# Working data start

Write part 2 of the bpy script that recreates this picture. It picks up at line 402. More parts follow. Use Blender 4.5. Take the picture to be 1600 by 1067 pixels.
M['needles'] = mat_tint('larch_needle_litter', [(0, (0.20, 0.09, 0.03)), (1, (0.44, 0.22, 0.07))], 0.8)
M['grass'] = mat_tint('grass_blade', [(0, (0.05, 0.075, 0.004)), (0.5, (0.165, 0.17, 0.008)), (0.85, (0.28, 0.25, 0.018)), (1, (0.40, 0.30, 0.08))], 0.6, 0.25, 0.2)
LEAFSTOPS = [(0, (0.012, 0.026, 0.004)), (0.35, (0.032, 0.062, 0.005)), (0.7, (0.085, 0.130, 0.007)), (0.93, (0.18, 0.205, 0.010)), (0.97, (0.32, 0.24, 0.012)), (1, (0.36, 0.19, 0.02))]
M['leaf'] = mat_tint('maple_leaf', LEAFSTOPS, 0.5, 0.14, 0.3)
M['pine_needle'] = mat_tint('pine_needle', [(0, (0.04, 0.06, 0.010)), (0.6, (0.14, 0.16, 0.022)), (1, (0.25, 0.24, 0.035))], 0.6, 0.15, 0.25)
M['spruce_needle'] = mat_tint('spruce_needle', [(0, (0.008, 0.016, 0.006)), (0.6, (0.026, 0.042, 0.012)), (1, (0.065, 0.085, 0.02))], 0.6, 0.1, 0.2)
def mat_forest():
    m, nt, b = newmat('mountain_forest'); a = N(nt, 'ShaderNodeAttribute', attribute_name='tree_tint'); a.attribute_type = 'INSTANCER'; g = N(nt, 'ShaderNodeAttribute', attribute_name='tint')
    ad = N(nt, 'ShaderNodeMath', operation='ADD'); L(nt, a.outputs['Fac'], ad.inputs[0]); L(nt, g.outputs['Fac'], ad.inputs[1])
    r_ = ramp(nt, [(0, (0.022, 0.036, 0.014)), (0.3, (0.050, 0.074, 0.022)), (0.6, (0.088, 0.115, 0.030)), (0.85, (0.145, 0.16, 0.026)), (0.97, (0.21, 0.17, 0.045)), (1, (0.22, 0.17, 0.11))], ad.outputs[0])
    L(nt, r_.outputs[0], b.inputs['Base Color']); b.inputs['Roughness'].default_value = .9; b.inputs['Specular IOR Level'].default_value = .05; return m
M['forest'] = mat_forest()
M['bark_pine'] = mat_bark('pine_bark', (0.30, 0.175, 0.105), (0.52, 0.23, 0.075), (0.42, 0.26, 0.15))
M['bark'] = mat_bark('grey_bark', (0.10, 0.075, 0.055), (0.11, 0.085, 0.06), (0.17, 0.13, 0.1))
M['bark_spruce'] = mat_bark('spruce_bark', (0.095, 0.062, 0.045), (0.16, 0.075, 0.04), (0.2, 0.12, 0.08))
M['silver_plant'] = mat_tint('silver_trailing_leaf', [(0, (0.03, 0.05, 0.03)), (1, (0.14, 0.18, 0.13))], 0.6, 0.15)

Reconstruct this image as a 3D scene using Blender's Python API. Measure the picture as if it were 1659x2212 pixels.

# Working data end

# Task instructions:
Repeat every entry exactly, please.

# Task output:
Write part 2 of the bpy script that recreates this picture. It picks up at line 402. More parts follow. Use Blender 4.5. Take the picture to be 1600 by 1067 pixels.
M['needles'] = mat_tint('larch_needle_litter', [(0, (0.20, 0.09, 0.03)), (1, (0.44, 0.22, 0.07))], 0.8)
M['grass'] = mat_tint('grass_blade', [(0, (0.05, 0.075, 0.004)), (0.5, (0.165, 0.17, 0.008)), (0.85, (0.28, 0.25, 0.018)), (1, (0.40, 0.30, 0.08))], 0.6, 0.25, 0.2)
LEAFSTOPS = [(0, (0.012, 0.026, 0.004)), (0.35, (0.032, 0.062, 0.005)), (0.7, (0.085, 0.130, 0.007)), (0.93, (0.18, 0.205, 0.010)), (0.97, (0.32, 0.24, 0.012)), (1, (0.36, 0.19, 0.02))]
M['leaf'] = mat_tint('maple_leaf', LEAFSTOPS, 0.5, 0.14, 0.3)
M['pine_needle'] = mat_tint('pine_needle', [(0, (0.04, 0.06, 0.010)), (0.6, (0.14, 0.16, 0.022)), (1, (0.25, 0.24, 0.035))], 0.6, 0.15, 0.25)
M['spruce_needle'] = mat_tint('spruce_needle', [(0, (0.008, 0.016, 0.006)), (0.6, (0.026, 0.042, 0.012)), (1, (0.065, 0.085, 0.02))], 0.6, 0.1, 0.2)
def mat_forest():
    m, nt, b = newmat('mountain_forest'); a = N(nt, 'ShaderNodeAttribute', attribute_name='tree_tint'); a.attribute_type = 'INSTANCER'; g = N(nt, 'ShaderNodeAttribute', attribute_name='tint')
    ad = N(nt, 'ShaderNodeMath', operation='ADD'); L(nt, a.outputs['Fac'], ad.inputs[0]); L(nt, g.outputs['Fac'], ad.inputs[1])
    r_ = ramp(nt, [(0, (0.022, 0.036, 0.014)), (0.3, (0.050, 0.074, 0.022)), (0.6, (0.088, 0.115, 0.030)), (0.85, (0.145, 0.16, 0.026)), (0.97, (0.21, 0.17, 0.045)), (1, (0.22, 0.17, 0.11))], ad.outputs[0])
    L(nt, r_.outputs[0], b.inputs['Base Color']); b.inputs['Roughness'].default_value = .9; b.inputs['Specular IOR Level'].default_value = .05; return m
M['forest'] = mat_forest()
M['bark_pine'] = mat_bark('pine_bark', (0.30, 0.175, 0.105), (0.52, 0.23, 0.075), (0.42, 0.26, 0.15))
M['bark'] = mat_bark('grey_bark', (0.10, 0.075, 0.055), (0.11, 0.085, 0.06), (0.17, 0.13, 0.1))
M['bark_spruce'] = mat_bark('spruce_bark', (0.095, 0.062, 0.045), (0.16, 0.075, 0.04), (0.2, 0.12, 0.08))
M['silver_plant'] = mat_tint('silver_trailing_leaf', [(0, (0.03, 0.05, 0.03)), (1, (0.14, 0.18, 0.13))], 0.6, 0.15)

Reconstruct this image as a 3D scene using Blender's Python API. Measure the picture as if it were 1659x2212 pixels.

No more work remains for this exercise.